# JOB
Exactly as written, quote every line that follows, skipping the images.

# GIVEN INFORMATION
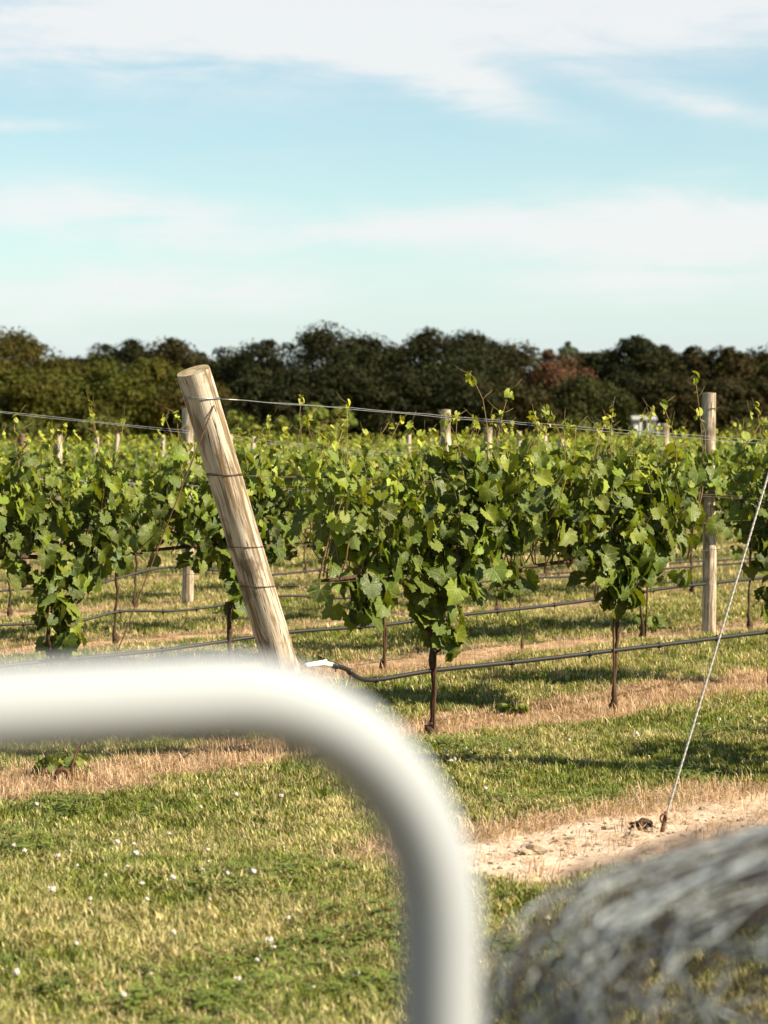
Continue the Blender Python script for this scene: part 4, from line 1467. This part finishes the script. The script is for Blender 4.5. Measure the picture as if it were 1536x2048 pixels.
# shed
sx = 1287                                        # photo column of the shed
b = at(sx, 870, 190); root = empty('shed', (b.x, 190, 0)); tag(root, 'small grey shed with white door frames at the edge of the wood', 'shed')
m = MB(); m.box((0, 0, 1.0), (1.75, 1.6, 2.0)); m.build('walls', M['shed'], root, False)
m = MB(); m.add([(-.98, -.95, 1.98), (.98, -.95, 1.98), (.98, 0, 2.25), (-.98, 0, 2.25), (-.98, .95, 1.98), (.98, .95, 1.98), (-.98, -.95, 2.05), (.98, -.95, 2.05), (.98, 0, 2.33), (-.98, 0, 2.33), (-.98, .95, 2.05), (.98, .95, 2.05)],
                [(6, 7, 8, 9), (9, 8, 11, 10), (0, 3, 2, 1), (3, 4, 5, 2), (0, 1, 7, 6), (4, 10, 11, 5), (0, 6, 9, 3), (3, 9, 10, 4), (1, 2, 8, 7), (2, 5, 11, 8)]); m.build('roof', M['roof'], root, False)
m = MB(); m.box((-.02, -.82, 1.0), (.40, .05, 1.75)); dr_ = m.build('door', M['dark'], root, False)
for x in (-.30, .30):
    m = MB(); m.box((x, -.84, 1.0), (.17, .07, 1.85)); m.build('door_frame', M['white_plastic'], dr_, False)
m = MB(); m.box((-.66, -.83, 1.35), (.3, .05, .55)); m.build('window', M['white_plastic'], root, False)
b = at(1312, 862, 186)
m = MB(); m.blob((0, 0, .55), (.42, .35, .75), 4, .2, 14, 10); m.tube([(0, 0, -.1), (0, 0, .3)], .3, 12)
o = m.build('white_tank', M['white_plastic']); o.location = (b.x + .25, 186, .35); tag(o, 'white rounded tank standing beside the grey shed', 'tank')

# ------------------------------------------------------------------ white gate in the foreground
def gate():
    d0, d1 = 1.13, 1.25
    cor = at(882, 1368, d1)
    zt = cor.z; xr = cor.x
    R_ = 0.130
    root = empty('gate', (xr, d1, 0)); tag(root, 'white painted tubular gate with rounded corner, blurred close to the camera', 'gate')
    ang = math.atan2(d0 - d1, -0.24)
    dx = Vector((-0.24, d0 - d1, 0)).normalized()     # along the top rail to the left
    Wd, zb = 1.3, 0.12
    pts = []
    def P(u, z): return dx * u + Vector((0, 0, z))
    def arc(cu, cz, a0, a1):
        for i in range(17):
            t = a0 + (a1 - a0) * i / 16
            pts.append(P(cu + R_ * math.cos(t), cz + R_ * math.sin(t)))
    arc(R_, zt - R_, math.pi, math.pi / 2)
    arc(Wd - R_, zt - R_, math.pi / 2, 0)
    arc(Wd - R_, zb + R_, 0, -math.pi / 2)
    arc(R_, zb + R_, -math.pi / 2, -math.pi)
    m = MB(); m.tube(pts, .0207, 24, closed=True); m.build('frame', M['paint'], root)
    m = MB(); m.tube([P(.02, .72), P(Wd - .02, .72)], .016, 16); m.build('middle_rail', M['paint'], root)
    for u in (.25, Wd - .25):
        m = MB(); m.tube([P(u, zb), P(u, .02)], .018, 14); m.tube([P(u, .02) - Vector((dx.y, -dx.x, 0)) * .2, P(u, .02) + Vector((dx.y, -dx.x, 0)) * .2], .018, 12); m.build('foot', M['paint'], root)


gate()


def wire_tangle():
    """a loosely wound roll of netting lying level; its left end is near the gate"""
    r = random.Random(12)
    c = Vector((0.95, 2.4, 0))
    root = empty('wire_bundle', (c.x, c.y, 0)); tag(root, 'big loose roll of grey wire netting blurred in the lower right corner', 'wire roll')
    m1, m2 = MB(), MB()
    A, B, Hh = .90, .50, 1.22
    sq = lambda v, e: math.copysign(abs(v) ** e, v)
    for i in range(1500):
        q = r.random()
        if q < .70: n = Vector((-.26 + r.gauss(0, .14), -.45 + r.gauss(0, .22), .85 + r.gauss(0, .10)))
        elif q < .86: n = Vector((.55 + r.gauss(0, .15), -.45 + r.gauss(0, .25), .7))
        else: n = Vector((r.gauss(0, 1), r.gauss(0, 1), r.gauss(0, 1)))
        n.normalize()
        x = n.orthogonal().normalized(); y = n.cross(x)
        off = r.uniform(-.95, .95)
        q = math.sqrt(1 - off * off) * r.uniform(.74, 1.0)
        ph = r.uniform(0, 6)
        a0, span = r.uniform(0, 6.28), r.uniform(.9, 3.0)
        pts = []
        nn = int(10 + span * 9)
        for j in range(nn):
            a = a0 + span * j / (nn - 1)
            w = 1 + .06 * math.sin(3 * a + ph) + .035 * math.sin(9 * a + ph * 2)
            p = n * off + (x * math.cos(a) + y * math.sin(a)) * q * w
            px_, pz_ = sq(p.x, .66), sq(p.z, .32)
            pts.append(Vector((px_ * A, sq(p.y, .8) * B, max(.005, Hh * .5 + pz_ * Hh * .5 * (1 + .10 * (px_ + .35))))))
        if pts[0].x < -.45 and r.random() < .35: continue
        (m1 if r.random() < (.52 if n.z * off > .35 else .15) else m2).tube(pts, r.uniform(.0018, .0027) if i % 17 == 0 else r.uniform(.0007, .0015), 3)  # sun and shade put into colour: more grey on top, dark brown below
    m1.build('grey_strands', M['netwire'], root)['kind'] = 'stuff'
    m2.build('shade_strands', M['tie'], root)['kind'] = 'stuff'


wire_tangle()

# ANSWER TO THE PROBLEM
Continue the Blender Python script for this scene: part 4, from line 1467. This part finishes the script. The script is for Blender 4.5. Measure the picture as if it were 1536x2048 pixels.
# shed
sx = 1287                                        # photo column of the shed
b = at(sx, 870, 190); root = empty('shed', (b.x, 190, 0)); tag(root, 'small grey shed with white door frames at the edge of the wood', 'shed')
m = MB(); m.box((0, 0, 1.0), (1.75, 1.6, 2.0)); m.build('walls', M['shed'], root, False)
m = MB(); m.add([(-.98, -.95, 1.98), (.98, -.95, 1.98), (.98, 0, 2.25), (-.98, 0, 2.25), (-.98, .95, 1.98), (.98, .95, 1.98), (-.98, -.95, 2.05), (.98, -.95, 2.05), (.98, 0, 2.33), (-.98, 0, 2.33), (-.98, .95, 2.05), (.98, .95, 2.05)],
                [(6, 7, 8, 9), (9, 8, 11, 10), (0, 3, 2, 1), (3, 4, 5, 2), (0, 1, 7, 6), (4, 10, 11, 5), (0, 6, 9, 3), (3, 9, 10, 4), (1, 2, 8, 7), (2, 5, 11, 8)]); m.build('roof', M['roof'], root, False)
m = MB(); m.box((-.02, -.82, 1.0), (.40, .05, 1.75)); dr_ = m.build('door', M['dark'], root, False)
for x in (-.30, .30):
    m = MB(); m.box((x, -.84, 1.0), (.17, .07, 1.85)); m.build('door_frame', M['white_plastic'], dr_, False)
m = MB(); m.box((-.66, -.83, 1.35), (.3, .05, .55)); m.build('window', M['white_plastic'], root, False)
b = at(1312, 862, 186)
m = MB(); m.blob((0, 0, .55), (.42, .35, .75), 4, .2, 14, 10); m.tube([(0, 0, -.1), (0, 0, .3)], .3, 12)
o = m.build('white_tank', M['white_plastic']); o.location = (b.x + .25, 186, .35); tag(o, 'white rounded tank standing beside the grey shed', 'tank')

# ------------------------------------------------------------------ white gate in the foreground
def gate():
    d0, d1 = 1.13, 1.25
    cor = at(882, 1368, d1)
    zt = cor.z; xr = cor.x
    R_ = 0.130
    root = empty('gate', (xr, d1, 0)); tag(root, 'white painted tubular gate with rounded corner, blurred close to the camera', 'gate')
    ang = math.atan2(d0 - d1, -0.24)
    dx = Vector((-0.24, d0 - d1, 0)).normalized()     # along the top rail to the left
    Wd, zb = 1.3, 0.12
    pts = []
    def P(u, z): return dx * u + Vector((0, 0, z))
    def arc(cu, cz, a0, a1):
        for i in range(17):
            t = a0 + (a1 - a0) * i / 16
            pts.append(P(cu + R_ * math.cos(t), cz + R_ * math.sin(t)))
    arc(R_, zt - R_, math.pi, math.pi / 2)
    arc(Wd - R_, zt - R_, math.pi / 2, 0)
    arc(Wd - R_, zb + R_, 0, -math.pi / 2)
    arc(R_, zb + R_, -math.pi / 2, -math.pi)
    m = MB(); m.tube(pts, .0207, 24, closed=True); m.build('frame', M['paint'], root)
    m = MB(); m.tube([P(.02, .72), P(Wd - .02, .72)], .016, 16); m.build('middle_rail', M['paint'], root)
    for u in (.25, Wd - .25):
        m = MB(); m.tube([P(u, zb), P(u, .02)], .018, 14); m.tube([P(u, .02) - Vector((dx.y, -dx.x, 0)) * .2, P(u, .02) + Vector((dx.y, -dx.x, 0)) * .2], .018, 12); m.build('foot', M['paint'], root)


gate()


def wire_tangle():
    """a loosely wound roll of netting lying level; its left end is near the gate"""
    r = random.Random(12)
    c = Vector((0.95, 2.4, 0))
    root = empty('wire_bundle', (c.x, c.y, 0)); tag(root, 'big loose roll of grey wire netting blurred in the lower right corner', 'wire roll')
    m1, m2 = MB(), MB()
    A, B, Hh = .90, .50, 1.22
    sq = lambda v, e: math.copysign(abs(v) ** e, v)
    for i in range(1500):
        q = r.random()
        if q < .70: n = Vector((-.26 + r.gauss(0, .14), -.45 + r.gauss(0, .22), .85 + r.gauss(0, .10)))
        elif q < .86: n = Vector((.55 + r.gauss(0, .15), -.45 + r.gauss(0, .25), .7))
        else: n = Vector((r.gauss(0, 1), r.gauss(0, 1), r.gauss(0, 1)))
        n.normalize()
        x = n.orthogonal().normalized(); y = n.cross(x)
        off = r.uniform(-.95, .95)
        q = math.sqrt(1 - off * off) * r.uniform(.74, 1.0)
        ph = r.uniform(0, 6)
        a0, span = r.uniform(0, 6.28), r.uniform(.9, 3.0)
        pts = []
        nn = int(10 + span * 9)
        for j in range(nn):
            a = a0 + span * j / (nn - 1)
            w = 1 + .06 * math.sin(3 * a + ph) + .035 * math.sin(9 * a + ph * 2)
            p = n * off + (x * math.cos(a) + y * math.sin(a)) * q * w
            px_, pz_ = sq(p.x, .66), sq(p.z, .32)
            pts.append(Vector((px_ * A, sq(p.y, .8) * B, max(.005, Hh * .5 + pz_ * Hh * .5 * (1 + .10 * (px_ + .35))))))
        if pts[0].x < -.45 and r.random() < .35: continue
        (m1 if r.random() < (.52 if n.z * off > .35 else .15) else m2).tube(pts, r.uniform(.0018, .0027) if i % 17 == 0 else r.uniform(.0007, .0015), 3)  # sun and shade put into colour: more grey on top, dark brown below
    m1.build('grey_strands', M['netwire'], root)['kind'] = 'stuff'
    m2.build('shade_strands', M['tie'], root)['kind'] = 'stuff'


wire_tangle()